#### GIVEN DATA
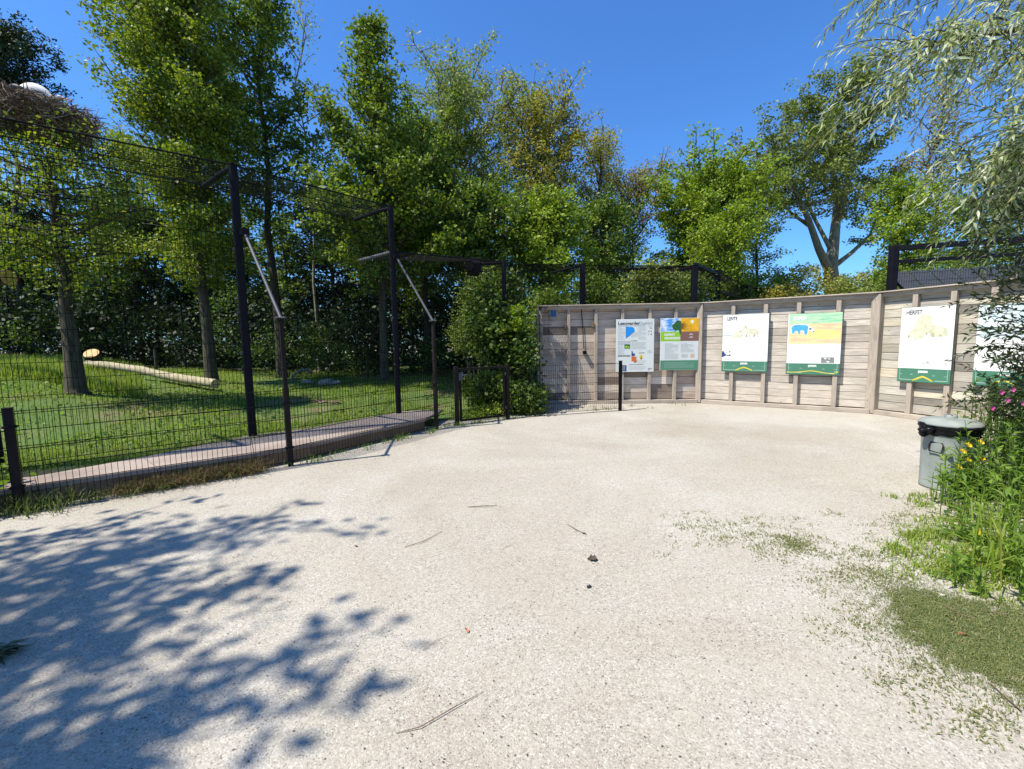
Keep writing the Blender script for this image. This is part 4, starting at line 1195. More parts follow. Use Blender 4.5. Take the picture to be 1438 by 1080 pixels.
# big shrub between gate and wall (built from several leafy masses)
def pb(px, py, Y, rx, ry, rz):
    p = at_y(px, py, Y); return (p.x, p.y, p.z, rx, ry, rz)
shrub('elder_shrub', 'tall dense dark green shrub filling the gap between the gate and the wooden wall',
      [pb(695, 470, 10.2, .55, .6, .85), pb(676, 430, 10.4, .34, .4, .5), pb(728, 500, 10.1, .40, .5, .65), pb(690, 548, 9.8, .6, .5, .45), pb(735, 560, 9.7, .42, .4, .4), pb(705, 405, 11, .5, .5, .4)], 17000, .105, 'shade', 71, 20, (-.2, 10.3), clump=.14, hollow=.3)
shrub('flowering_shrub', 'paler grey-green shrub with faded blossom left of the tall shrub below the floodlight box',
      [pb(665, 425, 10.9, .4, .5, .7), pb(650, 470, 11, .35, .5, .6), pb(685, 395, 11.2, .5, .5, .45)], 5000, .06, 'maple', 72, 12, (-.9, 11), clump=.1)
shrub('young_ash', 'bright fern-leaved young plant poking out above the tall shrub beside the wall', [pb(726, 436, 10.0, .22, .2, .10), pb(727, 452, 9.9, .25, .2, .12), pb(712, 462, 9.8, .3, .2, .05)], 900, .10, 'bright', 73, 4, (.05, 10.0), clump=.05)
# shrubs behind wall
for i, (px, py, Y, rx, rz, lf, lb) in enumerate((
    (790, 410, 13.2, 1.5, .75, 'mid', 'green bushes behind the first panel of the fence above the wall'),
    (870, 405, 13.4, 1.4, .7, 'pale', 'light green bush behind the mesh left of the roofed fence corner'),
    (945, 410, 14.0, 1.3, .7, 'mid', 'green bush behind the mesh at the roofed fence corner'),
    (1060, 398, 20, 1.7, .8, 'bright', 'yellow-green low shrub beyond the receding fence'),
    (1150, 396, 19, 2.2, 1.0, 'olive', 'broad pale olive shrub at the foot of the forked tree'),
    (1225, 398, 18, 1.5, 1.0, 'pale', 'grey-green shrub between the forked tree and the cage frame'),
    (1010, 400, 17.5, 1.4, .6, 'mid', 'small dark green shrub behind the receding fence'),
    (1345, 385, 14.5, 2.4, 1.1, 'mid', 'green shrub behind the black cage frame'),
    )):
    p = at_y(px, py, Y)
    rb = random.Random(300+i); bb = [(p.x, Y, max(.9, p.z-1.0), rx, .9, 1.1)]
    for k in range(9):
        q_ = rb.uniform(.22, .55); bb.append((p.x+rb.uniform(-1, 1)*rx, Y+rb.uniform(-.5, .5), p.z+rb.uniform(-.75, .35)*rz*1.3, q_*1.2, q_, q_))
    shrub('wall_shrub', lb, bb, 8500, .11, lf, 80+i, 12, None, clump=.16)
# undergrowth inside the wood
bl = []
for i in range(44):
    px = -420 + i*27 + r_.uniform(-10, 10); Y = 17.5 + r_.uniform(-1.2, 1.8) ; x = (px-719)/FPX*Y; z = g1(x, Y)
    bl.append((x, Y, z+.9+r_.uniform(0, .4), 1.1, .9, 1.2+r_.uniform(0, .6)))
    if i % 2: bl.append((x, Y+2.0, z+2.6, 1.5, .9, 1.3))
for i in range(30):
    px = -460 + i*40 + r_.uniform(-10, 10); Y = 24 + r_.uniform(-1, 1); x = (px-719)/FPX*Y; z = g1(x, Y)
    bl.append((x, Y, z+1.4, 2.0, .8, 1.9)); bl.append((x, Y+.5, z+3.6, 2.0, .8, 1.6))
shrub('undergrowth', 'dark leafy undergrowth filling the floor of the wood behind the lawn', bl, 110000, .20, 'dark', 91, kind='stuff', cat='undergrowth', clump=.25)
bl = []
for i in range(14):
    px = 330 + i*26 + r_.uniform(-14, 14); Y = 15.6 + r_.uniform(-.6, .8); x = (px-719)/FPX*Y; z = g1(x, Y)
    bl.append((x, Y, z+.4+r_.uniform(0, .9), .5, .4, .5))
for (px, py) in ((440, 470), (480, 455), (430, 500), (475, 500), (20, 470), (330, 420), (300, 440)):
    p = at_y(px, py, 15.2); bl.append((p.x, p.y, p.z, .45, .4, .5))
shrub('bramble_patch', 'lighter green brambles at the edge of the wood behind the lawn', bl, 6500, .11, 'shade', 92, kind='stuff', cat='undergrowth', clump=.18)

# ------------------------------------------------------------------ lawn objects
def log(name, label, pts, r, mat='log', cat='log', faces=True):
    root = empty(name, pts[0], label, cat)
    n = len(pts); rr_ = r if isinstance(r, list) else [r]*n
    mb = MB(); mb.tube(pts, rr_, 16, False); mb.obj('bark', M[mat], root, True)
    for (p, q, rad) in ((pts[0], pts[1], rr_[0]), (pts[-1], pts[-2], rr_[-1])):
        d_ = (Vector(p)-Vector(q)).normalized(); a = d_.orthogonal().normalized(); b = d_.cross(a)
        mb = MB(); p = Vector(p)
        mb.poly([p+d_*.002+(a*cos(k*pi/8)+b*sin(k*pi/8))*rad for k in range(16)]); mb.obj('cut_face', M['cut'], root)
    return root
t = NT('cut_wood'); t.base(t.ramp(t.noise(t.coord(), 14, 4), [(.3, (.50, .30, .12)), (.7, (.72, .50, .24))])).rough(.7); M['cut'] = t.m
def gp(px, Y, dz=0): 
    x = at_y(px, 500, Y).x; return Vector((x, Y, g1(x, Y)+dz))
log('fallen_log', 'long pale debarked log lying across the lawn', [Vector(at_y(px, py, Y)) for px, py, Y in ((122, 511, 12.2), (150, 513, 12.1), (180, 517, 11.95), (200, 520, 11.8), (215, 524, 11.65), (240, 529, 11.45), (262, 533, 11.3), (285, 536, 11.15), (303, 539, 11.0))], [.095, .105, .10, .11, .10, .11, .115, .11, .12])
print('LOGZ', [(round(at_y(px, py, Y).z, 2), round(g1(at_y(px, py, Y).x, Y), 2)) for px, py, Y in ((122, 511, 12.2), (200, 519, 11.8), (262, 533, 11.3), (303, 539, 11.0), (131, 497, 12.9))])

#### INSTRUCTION
Make an exact copy of the data above, pictures excluded.

#### RESULT BELOW
Keep writing the Blender script for this image. This is part 4, starting at line 1195. More parts follow. Use Blender 4.5. Take the picture to be 1438 by 1080 pixels.
# big shrub between gate and wall (built from several leafy masses)
def pb(px, py, Y, rx, ry, rz):
    p = at_y(px, py, Y); return (p.x, p.y, p.z, rx, ry, rz)
shrub('elder_shrub', 'tall dense dark green shrub filling the gap between the gate and the wooden wall',
      [pb(695, 470, 10.2, .55, .6, .85), pb(676, 430, 10.4, .34, .4, .5), pb(728, 500, 10.1, .40, .5, .65), pb(690, 548, 9.8, .6, .5, .45), pb(735, 560, 9.7, .42, .4, .4), pb(705, 405, 11, .5, .5, .4)], 17000, .105, 'shade', 71, 20, (-.2, 10.3), clump=.14, hollow=.3)
shrub('flowering_shrub', 'paler grey-green shrub with faded blossom left of the tall shrub below the floodlight box',
      [pb(665, 425, 10.9, .4, .5, .7), pb(650, 470, 11, .35, .5, .6), pb(685, 395, 11.2, .5, .5, .45)], 5000, .06, 'maple', 72, 12, (-.9, 11), clump=.1)
shrub('young_ash', 'bright fern-leaved young plant poking out above the tall shrub beside the wall', [pb(726, 436, 10.0, .22, .2, .10), pb(727, 452, 9.9, .25, .2, .12), pb(712, 462, 9.8, .3, .2, .05)], 900, .10, 'bright', 73, 4, (.05, 10.0), clump=.05)
# shrubs behind wall
for i, (px, py, Y, rx, rz, lf, lb) in enumerate((
    (790, 410, 13.2, 1.5, .75, 'mid', 'green bushes behind the first panel of the fence above the wall'),
    (870, 405, 13.4, 1.4, .7, 'pale', 'light green bush behind the mesh left of the roofed fence corner'),
    (945, 410, 14.0, 1.3, .7, 'mid', 'green bush behind the mesh at the roofed fence corner'),
    (1060, 398, 20, 1.7, .8, 'bright', 'yellow-green low shrub beyond the receding fence'),
    (1150, 396, 19, 2.2, 1.0, 'olive', 'broad pale olive shrub at the foot of the forked tree'),
    (1225, 398, 18, 1.5, 1.0, 'pale', 'grey-green shrub between the forked tree and the cage frame'),
    (1010, 400, 17.5, 1.4, .6, 'mid', 'small dark green shrub behind the receding fence'),
    (1345, 385, 14.5, 2.4, 1.1, 'mid', 'green shrub behind the black cage frame'),
    )):
    p = at_y(px, py, Y)
    rb = random.Random(300+i); bb = [(p.x, Y, max(.9, p.z-1.0), rx, .9, 1.1)]
    for k in range(9):
        q_ = rb.uniform(.22, .55); bb.append((p.x+rb.uniform(-1, 1)*rx, Y+rb.uniform(-.5, .5), p.z+rb.uniform(-.75, .35)*rz*1.3, q_*1.2, q_, q_))
    shrub('wall_shrub', lb, bb, 8500, .11, lf, 80+i, 12, None, clump=.16)
# undergrowth inside the wood
bl = []
for i in range(44):
    px = -420 + i*27 + r_.uniform(-10, 10); Y = 17.5 + r_.uniform(-1.2, 1.8) ; x = (px-719)/FPX*Y; z = g1(x, Y)
    bl.append((x, Y, z+.9+r_.uniform(0, .4), 1.1, .9, 1.2+r_.uniform(0, .6)))
    if i % 2: bl.append((x, Y+2.0, z+2.6, 1.5, .9, 1.3))
for i in range(30):
    px = -460 + i*40 + r_.uniform(-10, 10); Y = 24 + r_.uniform(-1, 1); x = (px-719)/FPX*Y; z = g1(x, Y)
    bl.append((x, Y, z+1.4, 2.0, .8, 1.9)); bl.append((x, Y+.5, z+3.6, 2.0, .8, 1.6))
shrub('undergrowth', 'dark leafy undergrowth filling the floor of the wood behind the lawn', bl, 110000, .20, 'dark', 91, kind='stuff', cat='undergrowth', clump=.25)
bl = []
for i in range(14):
    px = 330 + i*26 + r_.uniform(-14, 14); Y = 15.6 + r_.uniform(-.6, .8); x = (px-719)/FPX*Y; z = g1(x, Y)
    bl.append((x, Y, z+.4+r_.uniform(0, .9), .5, .4, .5))
for (px, py) in ((440, 470), (480, 455), (430, 500), (475, 500), (20, 470), (330, 420), (300, 440)):
    p = at_y(px, py, 15.2); bl.append((p.x, p.y, p.z, .45, .4, .5))
shrub('bramble_patch', 'lighter green brambles at the edge of the wood behind the lawn', bl, 6500, .11, 'shade', 92, kind='stuff', cat='undergrowth', clump=.18)

# ------------------------------------------------------------------ lawn objects
def log(name, label, pts, r, mat='log', cat='log', faces=True):
    root = empty(name, pts[0], label, cat)
    n = len(pts); rr_ = r if isinstance(r, list) else [r]*n
    mb = MB(); mb.tube(pts, rr_, 16, False); mb.obj('bark', M[mat], root, True)
    for (p, q, rad) in ((pts[0], pts[1], rr_[0]), (pts[-1], pts[-2], rr_[-1])):
        d_ = (Vector(p)-Vector(q)).normalized(); a = d_.orthogonal().normalized(); b = d_.cross(a)
        mb = MB(); p = Vector(p)
        mb.poly([p+d_*.002+(a*cos(k*pi/8)+b*sin(k*pi/8))*rad for k in range(16)]); mb.obj('cut_face', M['cut'], root)
    return root
t = NT('cut_wood'); t.base(t.ramp(t.noise(t.coord(), 14, 4), [(.3, (.50, .30, .12)), (.7, (.72, .50, .24))])).rough(.7); M['cut'] = t.m
def gp(px, Y, dz=0): 
    x = at_y(px, 500, Y).x; return Vector((x, Y, g1(x, Y)+dz))
log('fallen_log', 'long pale debarked log lying across the lawn', [Vector(at_y(px, py, Y)) for px, py, Y in ((122, 511, 12.2), (150, 513, 12.1), (180, 517, 11.95), (200, 520, 11.8), (215, 524, 11.65), (240, 529, 11.45), (262, 533, 11.3), (285, 536, 11.15), (303, 539, 11.0))], [.095, .105, .10, .11, .10, .11, .115, .11, .12])
print('LOGZ', [(round(at_y(px, py, Y).z, 2), round(g1(at_y(px, py, Y).x, Y), 2)) for px, py, Y in ((122, 511, 12.2), (200, 519, 11.8), (262, 533, 11.3), (303, 539, 11.0), (131, 497, 12.9))])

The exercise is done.